## Exercise requirements
Write out, word for word, every line from the first one through the line that holds "return CAM + ray(px, py) * t", and nothing else; skip the pictures.

⟨

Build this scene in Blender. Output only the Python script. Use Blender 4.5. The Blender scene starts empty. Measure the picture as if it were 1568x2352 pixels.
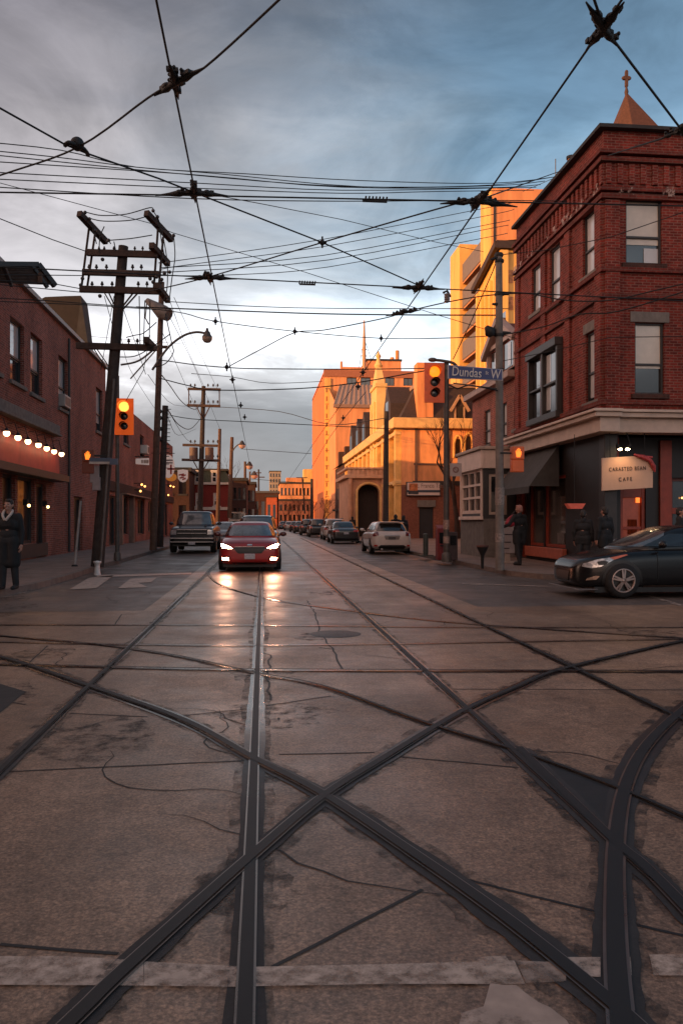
import bpy, bmesh, math, random
from math import radians as R, sin, cos, pi, sqrt
from mathutils import Vector, Matrix
from mathutils.bvhtree import BVHTree
random.seed(7)
scene = bpy.context.scene
COL = scene.collection

# ------------------------------------------------------------------ camera model (street runs along +Y)
F, CXP, HY, YAW = 1830.0, 784.0, 1197.0, R(5.74)
CAM = Vector((0, 0, 1.5))
ca, sa = cos(YAW), sin(YAW)
def ray(px, py):
    u = (px - CXP) / F; v = (HY - py) / F
    return Vector((u * ca + sa, -u * sa + ca, v))
def onX(px, py, X):
    d = ray(px, py); return CAM + d * (X / d.x)
def onY(px, py, Y):
    d = ray(px, py); return CAM + d * (Y / d.y)
def onZ(px, py, z=0.0):
    d = ray(px, py); return CAM + d * ((z - 1.5) / d.z)
def onT(px, py, t):
    return CAM + ray(px, py) * t

# ------------------------------------------------------------------ objects
ROOTM = {}
def thing(name, label, cat, loc=(0, 0, 0), rotz=0.0, group=None):
    o = bpy.data.objects.new(name, None); COL.objects.link(o)
    o.empty_display_size = 0.3
    o.location = loc; o.rotation_euler = (0, 0, rotz)
    o['label'] = label; o['category'] = cat
    if group: o['group'] = group
    ROOTM[o.name] = Matrix.Translation(Vector(loc)) @ Matrix.Rotation(rotz, 4, 'Z')
    return o
def tag(o, label, cat, group=None):
    o['label'] = label; o['category'] = cat
    if group: o['group'] = group
    return o
def struct(o):
    o['kind'] = 'structure'; return o
def dup(root, loc, rotz=0.0, label=None, group=None):
    r = root.copy(); COL.objects.link(r); r.location = loc; r.rotation_euler = (0, 0, rotz)
    if label: r['label'] = label
    if group: r['group'] = group
    for ch in list(root.children):
        c = ch.copy(); COL.objects.link(c); c.parent = r
        for g in list(ch.children):
            d = g.copy(); COL.objects.link(d); d.parent = c
    return r
def link_mesh(name, me, mat, parent=None):
    o = bpy.data.objects.new(name, me); COL.objects.link(o)
    if mat is not None:
        me.materials.clear(); me.materials.append(mat)
    if parent is not None:
        o.parent = parent
        m = ROOTM[parent.name]; ROOTM[o.name] = m
        me.transform(m.inverted())
    return o

class MB:
    def __init__(self): self.v = []; self.f = []; self.s = []
    def add(self, vs, fs, smooth=False):
        b = len(self.v); self.v += [tuple(x) for x in vs]
        for f in fs: self.f.append([i + b for i in f]); self.s.append(smooth)
        return self
    def poly(self, pts, smooth=False): return self.add(pts, [list(range(len(pts)))], smooth)
    def box(self, x0, x1, y0, y1, z0, z1):
        return self.add([(x0,y0,z0),(x1,y0,z0),(x1,y1,z0),(x0,y1,z0),(x0,y0,z1),(x1,y0,z1),(x1,y1,z1),(x0,y1,z1)],
                 [[0,3,2,1],[4,5,6,7],[0,1,5,4],[1,2,6,5],[2,3,7,6],[3,0,4,7]])
    def obox(self, c, a, b, d):
        c = Vector(c); a = Vector(a); b = Vector(b); d = Vector(d)
        vs = [c+a*i+b*j+d*k for k in (-1,1) for i, j in ((-1,-1),(1,-1),(1,1),(-1,1))]
        return self.add(vs, [[0,3,2,1],[4,5,6,7],[0,1,5,4],[1,2,6,5],[2,3,7,6],[3,0,4,7]])
    def beam(self, p0, p1, w, h, up=(0,0,1)):
        p0 = Vector(p0); p1 = Vector(p1); d = p1 - p0; L = d.length; d.normalize()
        s = d.cross(Vector(up))
        if s.length < 1e-4: s = Vector((1,0,0))
        s.normalize(); t = s.cross(d)
        return self.obox((p0+p1)/2, d*L/2, s*w/2, t*h/2)
    def tube(self, pts, r, n=8, caps=True, smooth=True):
        pts = [Vector(p) for p in pts]; m = len(pts)
        rs = r if isinstance(r, (list, tuple)) else [r]*m
        rings = []; nrm = None
        for i, p in enumerate(pts):
            d = (pts[min(i+1,m-1)] - pts[max(i-1,0)])
            if d.length < 1e-9: d = Vector((0,0,1))
            d.normalize()
            if nrm is None:
                nrm = d.orthogonal().normalized()
            else:
                nrm = nrm - d*nrm.dot(d)
                nrm = nrm.normalized() if nrm.length > 1e-6 else d.orthogonal().normalized()
            b = d.cross(nrm)
            rings.append([p + (nrm*cos(2*pi*k/n) + b*sin(2*pi*k/n))*rs[i] for k in range(n)])
        vs = [v for rg in rings for v in rg]; fs = []
        for i in range(m-1):
            for k in range(n):
                a = i*n+k; b2 = i*n+(k+1)%n
                fs.append([a, b2, b2+n, a+n])
        self.add(vs, fs, smooth)
        if caps:
            self.add(rings[0], [list(range(n))[::-1]]); self.add(rings[-1], [list(range(n))])
        return self
    def cyl(self, p0, p1, r0, r1=None, n=12): return self.tube([p0, p1], [r0, r0 if r1 is None else r1], n)
    def lathe(self, prof, c=(0,0,0), axis='z', n=16, smooth=True):
        c = Vector(c); vs = []; fs = []
        for (r, h) in prof:
            for k in range(n):
                a = 2*pi*k/n; x, y = r*cos(a), r*sin(a)
                vs.append(c + (Vector((x,y,h)) if axis == 'z' else Vector((h,x,y)) if axis == 'x' else Vector((x,h,y))))
        m = len(prof)
        for i in range(m-1):
            for k in range(n):
                a = i*n+k; b = i*n+(k+1)%n; fs.append([a,b,b+n,a+n])
        return self.add(vs, fs, smooth)
    def sphere(self, c, r, n=12, m=8):
        rx, ry, rz = (r, r, r) if not isinstance(r, (tuple, list)) else r
        c = Vector(c); vs = [c+Vector((0,0,-rz))]; fs = []
        for i in range(1, m):
            a = -pi/2 + pi*i/m
            for k in range(n):
                b = 2*pi*k/n
                vs.append(c + Vector((rx*cos(a)*cos(b), ry*cos(a)*sin(b), rz*sin(a))))
        vs.append(c+Vector((0,0,rz))); top = len(vs)-1
        for k in range(n): fs.append([0, 1+(k+1)%n, 1+k]); fs.append([top, top-n+k, top-n+(k+1)%n])
        for i in range(m-2):
            for k in range(n):
                a = 1+i*n+k; b = 1+i*n+(k+1)%n; fs.append([a,b,b+n,a+n])
        return self.add(vs, fs, True)
    def prism(self, pts, vec):
        vec = Vector(vec); pts = [Vector(p) for p in pts]; n = len(pts)
        fs = [list(range(n))[::-1], [n+i for i in range(n)]] + [[i,(i+1)%n,n+(i+1)%n,n+i] for i in range(n)]
        return self.add(pts + [p+vec for p in pts], fs)
    def ribbon(self, pts, w, z):
        pts = [Vector((p[0], p[1], 0)) for p in pts]; vs = []; n = len(pts)
        ws = w if isinstance(w, list) else [w]*n
        for i, p in enumerate(pts):
            d = pts[min(i+1,n-1)] - pts[max(i-1,0)]; d.normalize()
            s = Vector((-d.y, d.x, 0))*ws[i]/2
            vs += [(p.x+s.x, p.y+s.y, z), (p.x-s.x, p.y-s.y, z)]
        return self.add(vs, [[2*i,2*i+1,2*i+3,2*i+2] for i in range(n-1)])
    def mesh(self, name='mesh'):
        me = bpy.data.meshes.new(name); me.from_pydata(self.v, [], self.f)
        me.polygons.foreach_set('use_smooth', self.s); me.update(); return me
    def build(self, name, mat, parent=None, bevel=0.0, seg=2, fixn=True):
        me = self.mesh(name)
        if fixn or bevel:
            bm = bmesh.new(); bm.from_mesh(me)
            bmesh.ops.recalc_face_normals(bm, faces=bm.faces)
            if bevel:
                bmesh.ops.remove_doubles(bm, verts=bm.verts, dist=1e-5)
                es = [e for e in bm.edges if len(e.link_faces) == 2 and e.calc_face_angle(0) > 0.6]
                bmesh.ops.bevel(bm, geom=es, offset=bevel, segments=seg, affect='EDGES', profile=0.5)
            bm.to_mesh(me); bm.free()
        return link_mesh(name, me, mat, parent)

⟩

## Answer to this exercise
Build this scene in Blender. Output only the Python script. Use Blender 4.5. The Blender scene starts empty. Measure the picture as if it were 1568x2352 pixels.
import bpy, bmesh, math, random
from math import radians as R, sin, cos, pi, sqrt
from mathutils import Vector, Matrix
from mathutils.bvhtree import BVHTree
random.seed(7)
scene = bpy.context.scene
COL = scene.collection

# ------------------------------------------------------------------ camera model (street runs along +Y)
F, CXP, HY, YAW = 1830.0, 784.0, 1197.0, R(5.74)
CAM = Vector((0, 0, 1.5))
ca, sa = cos(YAW), sin(YAW)
def ray(px, py):
    u = (px - CXP) / F; v = (HY - py) / F
    return Vector((u * ca + sa, -u * sa + ca, v))
def onX(px, py, X):
    d = ray(px, py); return CAM + d * (X / d.x)
def onY(px, py, Y):
    d = ray(px, py); return CAM + d * (Y / d.y)
def onZ(px, py, z=0.0):
    d = ray(px, py); return CAM + d * ((z - 1.5) / d.z)
def onT(px, py, t):
    return CAM + ray(px, py) * t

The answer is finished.